Deux scènes définissent bien les enjeux du roman. Dans l’une, Rocio, après avoir demandé à son mari de lui apprendre à conduire histoire de tromper l’ennui, manque de renverser un gamin du village. Celui-ci (ou un autre, dans un univers métaphorique ce genre de précisions n’ont pas cours) apparaît ensuite dans les délires que nous racontent les voix plurielles. La lecture politique se donne d’elle-même (les personnages, eux, ne font que la subir) : l’état totalitaire, sûr de sa domination, n’a que faire des minorités indésirables (l’enfant du village, indien donc). Mais cette indifférence va dans les deux sens, comme le montre l’autre scène : dans celle-ci, naïvement, le carabinier Molina décide pour changer les idées de sa femme d’organiser quelque chose dans le village le jour de la fête nationale. Or, c’est un bide retentissant (ce qu’il aurait dû prévoir s’il avait disposé d’une distance qui lui est niée). Hormis les militaires, aucun des autochtones ne danse les cuecas traditionnelles ni ne participe à la fête autrement qu’en observant tout ça de loin d’un air neutre voire absent. Les symboles nationaux ne font pas sens pour les habitants du village, qui ne se sentent ni concernés ni interpelés.

Becerra Calderón travaille donc l’identité, mais aussi – dans ce qui pourrait être la trace bien digérée de l’influence de Roberto Bolaño – une certaine idée du mal qui semble ramper derrière. La dictature n’y est présente qu’en creux (un creux plus profond, plus sombre, plus glissant que celui d’un roman comme le Nocturne du Chili de Bolaño) et de ce creux émergent des figures aussi fascinantes qu’inquiétantes, comme celle du Professeur Destin, sorte de charlatan de haute volée, animateur d’émissions de radio et auteur de livres de développement personnel qui pratique l’hypnose au service de la torture d’état. Celui-ci semble fasciner le carabinier Molina, quand bien même, lorsque ce dernier cherche de vrais réponses auprès de lui, il ne fera que les esquiver.

Chiens Féraux
est un récit qui flotte en permanence entre plusieurs eaux et plusieurs couches narratives, toutes assez troubles, et se construit ainsi, comme une grande machine à ambiguïtés.
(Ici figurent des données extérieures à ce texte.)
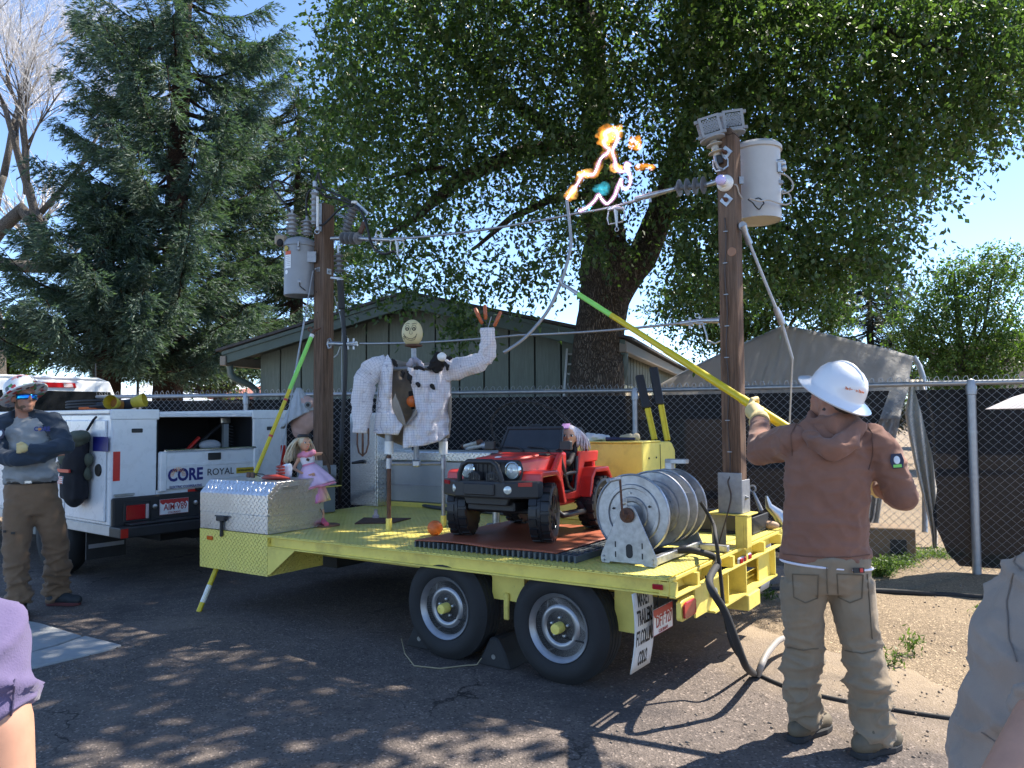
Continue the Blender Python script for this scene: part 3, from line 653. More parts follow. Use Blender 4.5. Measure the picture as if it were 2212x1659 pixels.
# ---- leafy trees farther off
def leafy(label, blobs, Y, trunk, n, cols, Ls=.11, seed=1, m=12, name='leafy_tree', group='leafy trees beyond the fence', tl=.6):
    x, y = trunk; B = Vector((P(x, 900, Y).x, Y, 0)); o = thing(name, label, 'tree', B, group)
    S = Y / 1661.; b = MB(); topv = P(blobs[0][0], blobs[0][1], Y); limb(b, [B - Vector((0, 0, .1)), Vector((B.x, Y, 1.6)), P(x, y, Y), topv], [S * 14, S * 12, S * 9, S * 3], 8, 4, .1)
    for bx, by, br in blobs: limb(b, [P(x, y, Y), P((x + bx) / 2 + 8, (y + by) / 2 + 15, Y), P(bx, by, Y)], [S * 7, S * 4, S * 1.5], 6, 3, .08)
    b.build('trunk', bark, o, smooth=180); tot = sum(k[2] ** 2 for k in blobs); V_ = []
    for bx, by, br in blobs:
        c = np.array(list(P(bx, by, Y))); k = max(6, int(n * br * br / tot)); u = unit(k) * (npr.uniform(0, 1, k) ** .42)[:, None] * br * S; u[:, 2] *= .85; V_.append(c + u)
    p = np.concatenate(V_); p = p[nz3(p, 2.4 / (Y / 14), seed) > -.5]; v, f = spray(p, .5, m, tl, Ls, Ls * .55)
    numpy_mesh('crown', v, f, o, leaf_mat('leaf_%d' % seed, cols[0], cols[1], .4, .5)); return o
lg = ((.05, .085, .02), (.13, .19, .055)); mg = ((.03, .06, .018), (.09, .13, .04)); og = ((.07, .09, .035), (.18, .21, .09))
leafy('small light green tree at the far left edge beyond the truck', [(30, 700, 50), (60, 760, 40), (-20, 740, 60), (20, 790, 35)], 24, (20, 820), 700, lg, .13, 21, group=None)
leafy('pale green tree seen between the spruces and the green house', [(470, 740, 55), (520, 700, 45), (430, 790, 50), (560, 760, 40), (500, 810, 40), (280, 800, 40), (310, 770, 35)], 26, (470, 850), 1100, og, .13, 22, group=None)
leafy('light green tree right of the elm trunk above the tarp shelter', [(1520, 600, 75), (1460, 650, 55), (1600, 650, 80), (1690, 620, 80), (1770, 620, 70), (1540, 700, 60), (1640, 720, 60), (1800, 680, 60)], 17, (1600, 780), 1900, mg, .1, 23, group=None)
leafy('bushy light green tree at the far right behind the fence', [(2060, 590, 55), (2150, 570, 60), (2000, 670, 75), (2110, 660, 90), (2200, 640, 80), (1960, 730, 55), (2050, 760, 80), (2160, 750, 90), (2240, 720, 70), (2020, 830, 60), (2120, 830, 60)], 23, (2080, 820), 2600, lg, .12, 24, group=None)
# ---- bare tree at the far left
BT = thing('bare_tree', 'leafless pale grey tree at the far left edge', 'tree', Vector((P(-60, 900, 22).x, 22, 0))); b = MB(); tw = MB(); rb = random.Random(5)
def grow(p, d, L, r, dep):
    pts, rs = [p], [r]; q, dd = Vector(p), Vector(d)
    for i in range(5):
        dd = (dd + Vector((rb.uniform(-.16, .16), rb.uniform(-.16, .16), rb.uniform(-.05, .12)))).normalized(); q = q + dd * (L / 5); pts.append(q.copy()); rs.append(r * (1 - .11 * (i + 1)))
        if dep > 0 and i >= 1:
            for _ in range(2 if dep < 4 else 1):
                nd = (dd + Vector((rb.uniform(-.9, .9), rb.uniform(-.9, .9), rb.uniform(-.3, .7)))).normalized(); grow(q, nd, L * rb.uniform(.5, .75), r * .5 * (1 - .1 * i), dep - 1)
    (b if dep > 1 else tw).tube(pts, rs, 7 if dep > 2 else (4 if dep > 1 else 3))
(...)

Des ambiguïtés qui sont celles d’un pays dont l’identité – déjà complexe en soi, de par son histoire – le devient encore plus lorsqu’un système oppresseur décide d’en faire un outil de manipulation. C’est aussi un tour de force stylistique d’une grande fluidité malgré la densité d’images et de métaphores. Une belle façon de renouveler la grande tradition baroque des lettres hispanophones.